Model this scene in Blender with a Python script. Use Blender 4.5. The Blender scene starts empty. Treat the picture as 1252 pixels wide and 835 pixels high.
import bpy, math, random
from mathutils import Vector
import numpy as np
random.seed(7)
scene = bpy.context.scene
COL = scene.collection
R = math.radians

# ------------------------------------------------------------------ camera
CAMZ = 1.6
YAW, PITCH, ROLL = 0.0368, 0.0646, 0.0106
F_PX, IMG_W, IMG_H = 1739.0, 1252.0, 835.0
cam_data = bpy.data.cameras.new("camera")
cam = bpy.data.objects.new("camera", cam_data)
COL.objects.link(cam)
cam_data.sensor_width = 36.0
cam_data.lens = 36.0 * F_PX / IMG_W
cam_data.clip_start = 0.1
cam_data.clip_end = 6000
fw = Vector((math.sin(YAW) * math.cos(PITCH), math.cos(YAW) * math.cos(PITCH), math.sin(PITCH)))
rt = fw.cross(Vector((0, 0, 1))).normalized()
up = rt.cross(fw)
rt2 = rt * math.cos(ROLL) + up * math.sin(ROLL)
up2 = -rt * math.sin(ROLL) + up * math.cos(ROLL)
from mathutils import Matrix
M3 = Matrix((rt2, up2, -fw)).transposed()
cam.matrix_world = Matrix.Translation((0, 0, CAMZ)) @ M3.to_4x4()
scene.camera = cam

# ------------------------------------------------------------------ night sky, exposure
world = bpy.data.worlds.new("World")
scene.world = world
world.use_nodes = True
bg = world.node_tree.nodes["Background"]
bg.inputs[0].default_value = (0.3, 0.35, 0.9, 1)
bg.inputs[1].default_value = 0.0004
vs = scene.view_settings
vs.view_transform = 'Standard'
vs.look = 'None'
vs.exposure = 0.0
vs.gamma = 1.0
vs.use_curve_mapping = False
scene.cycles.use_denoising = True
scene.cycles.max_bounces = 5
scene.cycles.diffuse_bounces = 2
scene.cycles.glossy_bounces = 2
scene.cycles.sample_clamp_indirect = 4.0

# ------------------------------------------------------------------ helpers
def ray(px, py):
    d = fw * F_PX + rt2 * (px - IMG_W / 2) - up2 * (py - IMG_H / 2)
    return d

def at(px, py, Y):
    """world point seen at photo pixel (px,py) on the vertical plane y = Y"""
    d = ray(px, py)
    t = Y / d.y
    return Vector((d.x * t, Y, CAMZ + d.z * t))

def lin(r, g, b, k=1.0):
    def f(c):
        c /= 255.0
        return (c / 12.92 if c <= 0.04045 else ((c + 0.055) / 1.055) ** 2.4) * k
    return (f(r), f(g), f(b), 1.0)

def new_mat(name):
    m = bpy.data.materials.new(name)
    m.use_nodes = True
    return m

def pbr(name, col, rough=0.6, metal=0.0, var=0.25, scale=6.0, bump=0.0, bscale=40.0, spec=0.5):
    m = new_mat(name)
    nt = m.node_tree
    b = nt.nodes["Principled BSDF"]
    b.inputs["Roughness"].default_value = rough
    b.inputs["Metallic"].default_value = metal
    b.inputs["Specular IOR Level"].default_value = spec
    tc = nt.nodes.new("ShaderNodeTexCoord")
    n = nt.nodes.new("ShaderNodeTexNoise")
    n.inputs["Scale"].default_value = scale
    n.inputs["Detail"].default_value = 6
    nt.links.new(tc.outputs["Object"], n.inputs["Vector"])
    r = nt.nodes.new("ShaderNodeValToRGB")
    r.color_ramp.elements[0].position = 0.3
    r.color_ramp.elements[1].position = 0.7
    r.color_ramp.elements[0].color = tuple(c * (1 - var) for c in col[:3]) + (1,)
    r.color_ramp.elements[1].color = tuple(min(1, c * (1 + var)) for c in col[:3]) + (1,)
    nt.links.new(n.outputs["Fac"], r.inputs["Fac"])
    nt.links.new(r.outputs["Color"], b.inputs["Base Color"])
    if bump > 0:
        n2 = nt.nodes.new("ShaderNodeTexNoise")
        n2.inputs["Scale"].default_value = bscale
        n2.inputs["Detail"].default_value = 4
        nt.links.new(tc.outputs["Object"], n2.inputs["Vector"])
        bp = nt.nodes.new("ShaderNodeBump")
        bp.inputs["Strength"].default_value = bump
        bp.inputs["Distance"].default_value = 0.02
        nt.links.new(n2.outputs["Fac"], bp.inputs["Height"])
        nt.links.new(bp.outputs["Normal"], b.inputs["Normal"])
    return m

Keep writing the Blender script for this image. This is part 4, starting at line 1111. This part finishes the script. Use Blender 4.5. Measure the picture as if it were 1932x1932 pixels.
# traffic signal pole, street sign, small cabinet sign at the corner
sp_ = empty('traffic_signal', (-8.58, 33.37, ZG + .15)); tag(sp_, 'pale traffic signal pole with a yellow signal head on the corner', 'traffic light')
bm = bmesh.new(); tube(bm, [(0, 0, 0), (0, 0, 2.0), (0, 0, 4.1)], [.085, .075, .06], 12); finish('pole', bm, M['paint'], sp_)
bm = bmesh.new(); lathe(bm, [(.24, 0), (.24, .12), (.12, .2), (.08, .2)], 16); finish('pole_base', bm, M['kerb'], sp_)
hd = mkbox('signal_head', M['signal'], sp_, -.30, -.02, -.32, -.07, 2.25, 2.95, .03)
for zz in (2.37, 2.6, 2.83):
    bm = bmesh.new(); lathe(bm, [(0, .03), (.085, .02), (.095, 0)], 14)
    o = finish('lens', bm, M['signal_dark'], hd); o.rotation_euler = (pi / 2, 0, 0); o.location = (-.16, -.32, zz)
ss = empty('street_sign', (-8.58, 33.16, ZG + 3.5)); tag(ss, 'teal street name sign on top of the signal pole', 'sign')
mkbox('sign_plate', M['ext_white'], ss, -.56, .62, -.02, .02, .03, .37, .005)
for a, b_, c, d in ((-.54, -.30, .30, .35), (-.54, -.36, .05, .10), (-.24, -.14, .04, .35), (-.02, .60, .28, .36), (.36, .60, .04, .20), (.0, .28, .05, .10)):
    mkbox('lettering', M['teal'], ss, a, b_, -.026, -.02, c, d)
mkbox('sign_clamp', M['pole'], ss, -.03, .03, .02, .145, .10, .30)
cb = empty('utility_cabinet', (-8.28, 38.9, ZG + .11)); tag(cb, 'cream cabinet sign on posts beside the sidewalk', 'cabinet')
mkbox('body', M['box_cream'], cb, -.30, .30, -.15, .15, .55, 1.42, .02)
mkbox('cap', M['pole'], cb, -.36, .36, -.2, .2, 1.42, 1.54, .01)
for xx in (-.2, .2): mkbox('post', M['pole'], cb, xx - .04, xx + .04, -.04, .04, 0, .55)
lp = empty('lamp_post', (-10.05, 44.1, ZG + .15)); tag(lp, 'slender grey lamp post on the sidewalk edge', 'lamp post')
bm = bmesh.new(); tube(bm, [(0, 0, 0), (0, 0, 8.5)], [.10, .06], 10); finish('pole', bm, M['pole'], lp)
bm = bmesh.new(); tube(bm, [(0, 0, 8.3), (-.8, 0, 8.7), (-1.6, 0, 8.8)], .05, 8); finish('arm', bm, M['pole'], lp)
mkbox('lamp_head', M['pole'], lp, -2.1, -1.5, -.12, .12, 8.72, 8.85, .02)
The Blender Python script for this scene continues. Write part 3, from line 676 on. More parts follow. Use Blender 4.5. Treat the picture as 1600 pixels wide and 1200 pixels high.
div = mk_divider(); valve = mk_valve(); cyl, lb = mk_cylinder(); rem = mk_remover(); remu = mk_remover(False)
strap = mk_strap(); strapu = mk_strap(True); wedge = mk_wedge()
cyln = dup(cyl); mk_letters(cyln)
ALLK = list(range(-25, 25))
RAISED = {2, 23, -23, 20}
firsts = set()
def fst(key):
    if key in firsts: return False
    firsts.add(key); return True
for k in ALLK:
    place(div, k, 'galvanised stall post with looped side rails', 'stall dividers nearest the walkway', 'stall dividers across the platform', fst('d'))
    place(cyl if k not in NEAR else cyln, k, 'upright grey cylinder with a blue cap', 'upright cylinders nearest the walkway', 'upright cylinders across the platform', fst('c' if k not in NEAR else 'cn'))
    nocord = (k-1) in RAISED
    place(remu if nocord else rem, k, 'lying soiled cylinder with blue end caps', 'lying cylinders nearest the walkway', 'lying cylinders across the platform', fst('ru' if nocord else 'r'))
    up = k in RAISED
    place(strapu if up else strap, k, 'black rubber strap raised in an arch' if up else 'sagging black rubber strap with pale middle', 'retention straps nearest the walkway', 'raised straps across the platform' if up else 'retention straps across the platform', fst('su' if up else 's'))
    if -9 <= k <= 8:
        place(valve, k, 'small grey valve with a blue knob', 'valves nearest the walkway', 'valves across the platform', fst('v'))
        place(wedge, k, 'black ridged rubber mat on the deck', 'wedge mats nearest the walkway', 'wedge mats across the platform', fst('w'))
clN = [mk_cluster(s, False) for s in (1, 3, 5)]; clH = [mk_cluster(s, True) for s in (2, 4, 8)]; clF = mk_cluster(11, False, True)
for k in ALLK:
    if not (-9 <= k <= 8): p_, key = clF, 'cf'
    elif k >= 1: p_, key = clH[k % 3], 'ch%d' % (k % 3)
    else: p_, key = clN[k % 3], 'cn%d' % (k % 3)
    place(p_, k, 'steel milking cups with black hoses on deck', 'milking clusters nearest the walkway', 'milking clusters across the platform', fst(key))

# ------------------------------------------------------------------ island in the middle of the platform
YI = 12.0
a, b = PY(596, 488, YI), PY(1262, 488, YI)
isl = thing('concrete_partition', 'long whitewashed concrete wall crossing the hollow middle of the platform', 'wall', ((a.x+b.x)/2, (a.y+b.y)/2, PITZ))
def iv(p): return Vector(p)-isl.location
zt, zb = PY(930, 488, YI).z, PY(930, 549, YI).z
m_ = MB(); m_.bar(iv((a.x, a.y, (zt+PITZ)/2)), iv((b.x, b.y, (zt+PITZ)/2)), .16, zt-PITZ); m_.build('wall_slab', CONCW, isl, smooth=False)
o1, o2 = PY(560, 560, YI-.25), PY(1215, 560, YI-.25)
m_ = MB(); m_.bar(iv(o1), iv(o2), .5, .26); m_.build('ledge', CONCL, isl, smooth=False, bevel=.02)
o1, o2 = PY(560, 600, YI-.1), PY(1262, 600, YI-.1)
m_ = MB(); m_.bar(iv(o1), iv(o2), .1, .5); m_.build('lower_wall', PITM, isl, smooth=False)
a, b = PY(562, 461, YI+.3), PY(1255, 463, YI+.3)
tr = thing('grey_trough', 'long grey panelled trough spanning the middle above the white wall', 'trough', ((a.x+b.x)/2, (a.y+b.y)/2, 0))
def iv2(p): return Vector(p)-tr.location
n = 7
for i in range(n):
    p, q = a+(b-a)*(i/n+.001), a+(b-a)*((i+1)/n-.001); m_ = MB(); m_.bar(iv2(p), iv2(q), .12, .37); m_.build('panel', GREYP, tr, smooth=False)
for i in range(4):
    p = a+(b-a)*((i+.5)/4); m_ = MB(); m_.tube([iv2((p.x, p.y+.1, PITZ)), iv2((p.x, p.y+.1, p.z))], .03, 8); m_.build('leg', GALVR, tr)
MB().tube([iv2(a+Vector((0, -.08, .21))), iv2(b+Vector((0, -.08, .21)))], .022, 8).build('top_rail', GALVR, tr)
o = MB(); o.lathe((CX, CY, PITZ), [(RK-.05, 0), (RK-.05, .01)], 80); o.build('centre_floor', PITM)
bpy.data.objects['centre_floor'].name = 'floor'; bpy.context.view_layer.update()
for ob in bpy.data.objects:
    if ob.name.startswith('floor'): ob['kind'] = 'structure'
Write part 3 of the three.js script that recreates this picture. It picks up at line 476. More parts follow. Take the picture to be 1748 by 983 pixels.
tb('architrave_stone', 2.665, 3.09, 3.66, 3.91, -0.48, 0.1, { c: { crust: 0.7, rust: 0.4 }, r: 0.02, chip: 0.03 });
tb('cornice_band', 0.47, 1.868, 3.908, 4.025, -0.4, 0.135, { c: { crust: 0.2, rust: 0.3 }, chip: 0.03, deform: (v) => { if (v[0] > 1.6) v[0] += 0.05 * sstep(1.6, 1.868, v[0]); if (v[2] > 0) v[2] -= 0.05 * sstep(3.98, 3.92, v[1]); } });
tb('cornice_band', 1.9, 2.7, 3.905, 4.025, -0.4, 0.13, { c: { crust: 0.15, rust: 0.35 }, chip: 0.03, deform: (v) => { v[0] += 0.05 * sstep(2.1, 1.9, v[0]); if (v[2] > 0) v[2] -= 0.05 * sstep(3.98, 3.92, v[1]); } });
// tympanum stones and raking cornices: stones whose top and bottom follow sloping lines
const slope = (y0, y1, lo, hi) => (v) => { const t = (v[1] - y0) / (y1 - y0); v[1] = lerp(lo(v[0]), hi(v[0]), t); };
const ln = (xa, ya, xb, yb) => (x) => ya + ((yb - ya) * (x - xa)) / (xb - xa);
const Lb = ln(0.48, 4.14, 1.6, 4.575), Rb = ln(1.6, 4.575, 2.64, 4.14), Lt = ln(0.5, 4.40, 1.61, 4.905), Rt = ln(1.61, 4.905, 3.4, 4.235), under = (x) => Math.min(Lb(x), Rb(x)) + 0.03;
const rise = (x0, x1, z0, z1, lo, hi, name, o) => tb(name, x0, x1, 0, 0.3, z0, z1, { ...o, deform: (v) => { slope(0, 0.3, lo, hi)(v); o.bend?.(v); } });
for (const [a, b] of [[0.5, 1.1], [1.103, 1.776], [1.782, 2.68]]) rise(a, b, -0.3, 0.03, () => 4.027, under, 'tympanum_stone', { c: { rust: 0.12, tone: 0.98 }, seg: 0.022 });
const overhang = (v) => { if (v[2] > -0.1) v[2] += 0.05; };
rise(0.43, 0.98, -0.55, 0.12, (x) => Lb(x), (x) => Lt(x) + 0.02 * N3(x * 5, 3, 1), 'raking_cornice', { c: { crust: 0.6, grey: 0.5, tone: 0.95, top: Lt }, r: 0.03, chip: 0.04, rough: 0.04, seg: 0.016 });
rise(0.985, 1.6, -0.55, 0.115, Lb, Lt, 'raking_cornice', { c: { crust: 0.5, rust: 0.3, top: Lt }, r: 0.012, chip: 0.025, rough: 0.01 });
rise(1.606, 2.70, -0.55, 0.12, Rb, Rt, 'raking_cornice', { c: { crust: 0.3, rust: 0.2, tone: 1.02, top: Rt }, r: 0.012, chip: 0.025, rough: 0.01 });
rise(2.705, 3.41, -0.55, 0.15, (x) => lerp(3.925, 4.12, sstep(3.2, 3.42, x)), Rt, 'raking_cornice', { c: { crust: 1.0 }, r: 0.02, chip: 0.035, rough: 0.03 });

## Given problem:
Each line from the top of the material above through the line with "R = math.radians" must be echoed exactly, and no other line.

## Response to this task:
Model this scene in Blender with a Python script. Use Blender 4.5. The Blender scene starts empty. Treat the picture as 1252 pixels wide and 835 pixels high.
import bpy, math, random
from mathutils import Vector
import numpy as np
random.seed(7)
scene = bpy.context.scene
COL = scene.collection
R = math.radians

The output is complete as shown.